Giving up trying

Well, it’s now come to the point, that I’m wasting far to much time and effort in trying to fix the un-fixable, so therefore I have completely removed openfire from my server and looking elswhere for another IM package that’s specifically designed for SELinux.

I would like to thank everyone for trying to help, but no-one seems to have solutions to the same problems that don’t arise on their systems to be able to give the right help.

It’s the spark webchat for fastpath that needs severly being worked on, so if any one is interested, and want to use a live help system, other than fastpath, I would suggest using Crafty Syntax Live help, I’ve just installed and set it up with no problem at all, (which I can’t say for the fastpath feature of openfire).

selinux isn’t something used on every version of linux. so to say that openfire devs have to also be experts on selinux is wrong. you not being able to get it to work sounds like your misunderstanding of how to configure selinux. crafty syntax probably worked so much easier because you allowed apache in selinux when you installed.

I use debian and would rather openfire devs work on openfire features and not be experts on selinux.

I have just about every Linux distro that’s out there, (Debian, SuSe, Knoppix, Clark Connect, Redhat, Fedora, just to name a few), and I have tried every one of them on a test box, and only found Engarde as the easiest to operate and setup.

The best thing about Engarde is, using a small SELinux utility called ‘audit2allow’, one just installs an rpm using ‘rpm -ivh [prog-name-[version].rpm’ then run ‘watch audit2allow -d’ then run the prog, any security issues are then displayed as ‘allow’ lines, which then can be inserted into a custom policy, then the policy is re-compiled. All this I know how to do, but when it comes to fastpath’s webchat, there are no security issues even with SELinux completely disabled and no policies loaded, it just doesn’t know where to find the openfire server name, (see below for an explanation of an example server configuration).

I spent all day yesterday trying openfire on all the distros I have and the fastpath spark webchat still gives the same error, which indicates to me, that certain software for Linux is very version specific,

Here’s an example server configuration used for openfire.

server host name = test.com

openfire installs using that host name

Enterprise plugin installs, then spark webchat

Enterprise license is applied

Spark webchat setup is initiated

Openfire server name ‘test.com’ is inserted into the setup

Port 5222 is used

The ‘Save setup’ is clicked and nothing happens just an error stating ‘Can not connect to server, please make sure the host name and port is correct’, which indicates, openfire does know where to find the system host name, but spark webchat doesn’t know where to find openfire’s server name. People I’ve chatted to in either ignite and jive, can’t reproduce the same error, and therefore unable to find out how to fix it.

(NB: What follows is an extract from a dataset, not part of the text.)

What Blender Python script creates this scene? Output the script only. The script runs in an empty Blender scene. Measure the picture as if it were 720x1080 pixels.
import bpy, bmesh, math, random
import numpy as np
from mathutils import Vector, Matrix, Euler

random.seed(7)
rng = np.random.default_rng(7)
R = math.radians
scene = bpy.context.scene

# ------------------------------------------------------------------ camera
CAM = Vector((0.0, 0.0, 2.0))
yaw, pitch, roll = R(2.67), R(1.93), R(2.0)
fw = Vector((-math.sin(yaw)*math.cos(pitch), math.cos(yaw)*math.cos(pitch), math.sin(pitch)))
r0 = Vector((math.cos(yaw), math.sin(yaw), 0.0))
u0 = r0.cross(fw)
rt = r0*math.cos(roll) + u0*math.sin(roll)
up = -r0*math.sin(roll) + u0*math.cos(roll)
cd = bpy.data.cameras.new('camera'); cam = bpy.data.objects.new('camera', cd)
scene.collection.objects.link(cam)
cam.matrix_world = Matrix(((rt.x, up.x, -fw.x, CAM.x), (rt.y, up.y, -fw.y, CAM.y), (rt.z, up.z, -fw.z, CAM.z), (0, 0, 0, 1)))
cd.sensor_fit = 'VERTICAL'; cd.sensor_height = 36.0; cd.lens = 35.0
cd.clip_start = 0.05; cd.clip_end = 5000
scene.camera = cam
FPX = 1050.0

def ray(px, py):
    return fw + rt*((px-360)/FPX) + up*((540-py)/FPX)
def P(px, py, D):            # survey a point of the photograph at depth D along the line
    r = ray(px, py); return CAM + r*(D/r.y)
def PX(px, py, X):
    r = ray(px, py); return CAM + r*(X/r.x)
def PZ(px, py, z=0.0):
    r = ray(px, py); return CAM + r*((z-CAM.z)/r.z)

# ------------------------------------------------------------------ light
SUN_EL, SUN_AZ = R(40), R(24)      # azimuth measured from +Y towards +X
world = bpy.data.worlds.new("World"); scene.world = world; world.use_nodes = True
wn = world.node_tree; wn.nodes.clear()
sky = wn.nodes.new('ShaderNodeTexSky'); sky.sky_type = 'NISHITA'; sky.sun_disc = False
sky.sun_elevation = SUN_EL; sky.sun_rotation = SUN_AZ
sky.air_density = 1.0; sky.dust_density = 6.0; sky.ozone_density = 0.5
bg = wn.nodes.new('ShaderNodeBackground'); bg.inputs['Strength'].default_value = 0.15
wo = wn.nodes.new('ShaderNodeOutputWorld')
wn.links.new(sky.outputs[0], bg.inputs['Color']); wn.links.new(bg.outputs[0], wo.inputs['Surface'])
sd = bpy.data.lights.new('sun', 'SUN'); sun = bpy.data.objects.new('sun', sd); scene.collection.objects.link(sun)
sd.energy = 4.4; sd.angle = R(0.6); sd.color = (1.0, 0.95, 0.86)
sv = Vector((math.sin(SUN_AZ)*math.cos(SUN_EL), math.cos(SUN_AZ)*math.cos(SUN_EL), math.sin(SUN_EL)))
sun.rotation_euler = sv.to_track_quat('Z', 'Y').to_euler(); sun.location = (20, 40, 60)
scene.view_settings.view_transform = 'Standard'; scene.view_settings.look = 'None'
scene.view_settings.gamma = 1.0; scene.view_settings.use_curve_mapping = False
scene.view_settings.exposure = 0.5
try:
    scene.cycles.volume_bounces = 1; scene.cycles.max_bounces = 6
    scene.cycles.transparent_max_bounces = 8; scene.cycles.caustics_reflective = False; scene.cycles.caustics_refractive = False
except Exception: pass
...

Use ‘localhost’ throughout the openfire and fastpath spark webchat setup, and everything is fine, except the group chat doesn’t work.

This is how it works:-

Fix groupchat and fastpath webchat don’t work, fix fastpath and the groupchat don’t work, there doesn’t seem to be any interactivity between the modules, if it’s a DNS issue, then the only possible explanation I can think of is, Engarde uses named to for bind configuration, and if spark webchat for fastpath is trying to obtain a record from a bind configuration, then it’s not going to work, which brings us back to being version specific.

aside from my live server I have a test server for openfire, I setup everything on debian with windows clients and its working just fine. all of my dns names are registered with dns and nslookup from the windows machine and linux machine all give the same results. I did deploy tomcat, which I didn’t see you mention, so that may be one difference. I used the tar.gz install also. Sorry it didn’t work for you.

I did the same nslookup on windows and linux, the DNS records check out fine.

My live server (running apache) not just runs the internal DNS, but also runs ftp, web, mysql and email, (mysql access is internal only), the live server has full support for java, php and perl. Outside access has to go through a hardware firewall and a router, but internal access is only limited to the access control of Engarde, which means only one pc on the network has full control over the server, which means I can test every aspect of openfire.

I’ve just opened up one of the files inside the webchat jar file, traced it to one of the classes that gets a DNS record, but which one, I don’t know.